See Doc. 1, Ex. 2, p. 1 (wherein Ms. Frees seems to allege Defendants United Airlines and Star Alliance Service-World Headquarters actively engage in “corruption and abuse of the sensor matrix” [emphasis removed] through the “criminal coercion” of 21 different entities, including “youth groups, ” “labour unions, ” “militant factions, ” and “industrialists”).
IV. CONCLUSION
Ms. Frees fails to state a claim for relief that is “plausible on its face.” See Ashcroft, 556 U.S. at 678 (2009).
Accordingly, it is RECOMMENDED:
1. The Motion to Proceed in Forma Pauperis (Doc. 2) be DENIED.

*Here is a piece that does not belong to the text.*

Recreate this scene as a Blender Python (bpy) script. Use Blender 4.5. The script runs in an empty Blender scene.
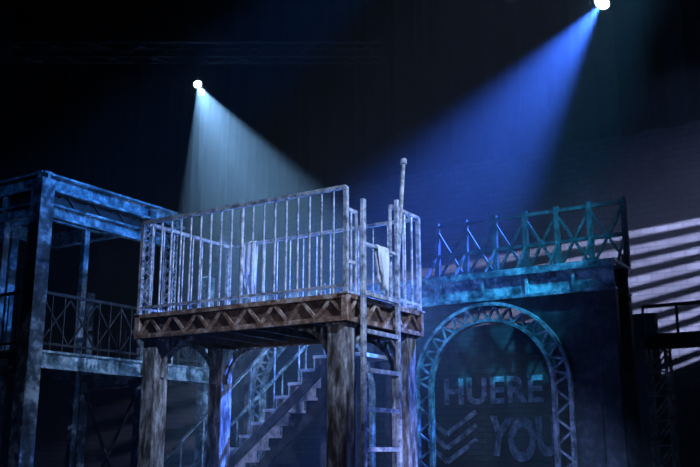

2. Ms. Frees's complaint (Doc. 1) be DISMISSED, and the Clerk be directed to CLOSE this case.
NOTICE TO PARTIES
The parties have fourteen days from the date they are served a copy of this report to file written objections to this report's proposed findings and recommendations or to seek an extension of the fourteen-day deadline to file written objections. 28 U.S.C. § 636(b)(1); 11th Cir. R. 3-1. A party's failure to object timely in accordance with 28 U.S.C. § 636(b)(1) waives that party's right to challenge on appeal the district court's order adopting this report's unobjected-to factual findings and legal conclusions. 11th Cir. R. 3-1.